I will never forget the famous man who stuck his hand up my skirt at the Baftas, or the guy who groped my crotch when I was walking along the street, visibly pregnant. Or the (multiple) men who flashed me when I was in my school uniform, aged 12 or 13. Abuse so commonplace that I’ve reached a point where if a female friend tells me they haven’t been groped by a stranger, that’s the one time I’m truly shocked.

An acknowledgement at this point: nobody, arguably, needs another white woman talking about everyday injustice. Already, we are at a point of deep disparity: where certain voices are amplified and others diminished; where the experiences of a few are treated as somehow “more important” or are used as a “call to action” while others linger, forgotten, barely making the front page.

But what I can offer is this: an everyday expression of solidarity and a shared, palpable sense of rage. A commitment, even at a personal level, to not “stay quiet” and hushed. To keep talking and shedding light on what women – all women – are overwhelmingly facing at the hands of men.

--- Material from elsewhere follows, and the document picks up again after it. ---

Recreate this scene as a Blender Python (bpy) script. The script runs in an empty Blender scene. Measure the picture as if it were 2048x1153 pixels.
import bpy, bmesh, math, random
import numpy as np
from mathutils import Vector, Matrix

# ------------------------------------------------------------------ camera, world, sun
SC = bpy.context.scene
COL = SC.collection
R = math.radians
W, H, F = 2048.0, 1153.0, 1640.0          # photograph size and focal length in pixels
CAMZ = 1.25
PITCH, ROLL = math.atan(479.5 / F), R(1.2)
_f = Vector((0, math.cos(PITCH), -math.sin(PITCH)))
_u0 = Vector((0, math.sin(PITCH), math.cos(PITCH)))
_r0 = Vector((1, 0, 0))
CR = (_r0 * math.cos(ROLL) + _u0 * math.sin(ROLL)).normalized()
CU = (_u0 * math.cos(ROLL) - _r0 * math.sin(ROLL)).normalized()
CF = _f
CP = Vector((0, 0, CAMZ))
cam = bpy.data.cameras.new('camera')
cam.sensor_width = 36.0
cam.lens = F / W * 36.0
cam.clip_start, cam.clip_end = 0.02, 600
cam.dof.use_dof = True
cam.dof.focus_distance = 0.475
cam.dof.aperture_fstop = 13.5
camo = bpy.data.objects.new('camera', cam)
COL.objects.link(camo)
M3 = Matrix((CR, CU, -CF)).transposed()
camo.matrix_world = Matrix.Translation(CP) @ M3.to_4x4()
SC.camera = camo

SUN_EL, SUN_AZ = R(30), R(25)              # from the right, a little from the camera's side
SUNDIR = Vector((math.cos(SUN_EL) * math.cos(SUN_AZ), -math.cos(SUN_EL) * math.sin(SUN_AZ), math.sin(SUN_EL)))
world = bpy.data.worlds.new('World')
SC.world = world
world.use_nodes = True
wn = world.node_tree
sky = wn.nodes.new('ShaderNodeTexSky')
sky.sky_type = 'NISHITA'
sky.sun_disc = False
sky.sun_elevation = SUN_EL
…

To emulate the brave and heroic actions of Gisele Pelicot.

And as we hear high-profile calls from the likes of Andrew Tate, Donald Trump or Elon Musk and his pathetic call for “high status males” to run the world (newsflash: they already are), it feels more vital than ever to speak up. As the writer Caroline Criado Perez put it in her newsletter this morning: “To [these] men, I have a question: why are you not talking about it?”

Yes, women are angry. The real question is: Why aren’t you?